Sasol Chevron, a joint venture between the US oil giant and South Africa's Sasol had been undertaking a feasibility study for a GTL project in the Pilbara region.
It is now unlikely that Wheatstone would form part of such a venture, but the Federal Government's commitment in February to promote investment in GTL technology has still raised hopes that Australia may yet host a GTL industry.
However, Federal Resources Minister Martin Ferguson has given no financial commitments to Sasol Chevron or other GTL hopefuls.
Central Petroleum managing director John Heugh said he wanted a clearer picture about what help the government might offer.
"I don't see any government offering any wholesale financial assistance," he said.
"But they could offer to facilitate approval, rather than hinder or block it."
The outback explorer, which has a large acreage position in the Northern Territory, is working towards a 500 billion to 1 trillion cubic feet reserve base to support a 20,000 barrel per day GTL plant.

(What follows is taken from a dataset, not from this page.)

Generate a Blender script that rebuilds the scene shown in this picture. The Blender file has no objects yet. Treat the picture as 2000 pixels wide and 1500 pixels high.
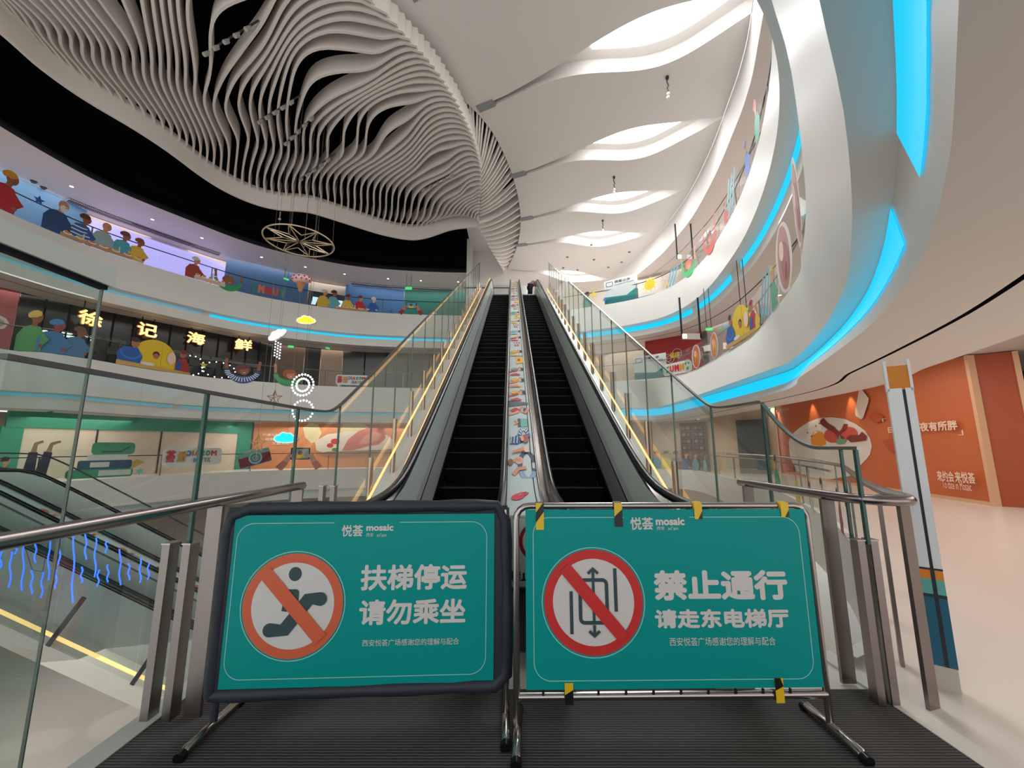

"Nothing's going to happen until we prove the reserves are there," Heugh said.
"And helping us enormously to do that would be if the government continued providing tax offsets for exploration in frontier basins."
GTL projects have been frequently discussed over the years, but so far only a handful of plants South Africa, Malaysia and Qatar are operating.
GTL and coal-to-liquids use much the same technology, and it seem that CTL has the edge in Australia.
Leading the charge in is Linc Energy, which expects to bring a world-first demonstration plant online any day now.
The pilot project, planned for Chinchilla in Queensland, will involve the first-ever conversion of coal that has been gasified underground into a clean diesel fuel.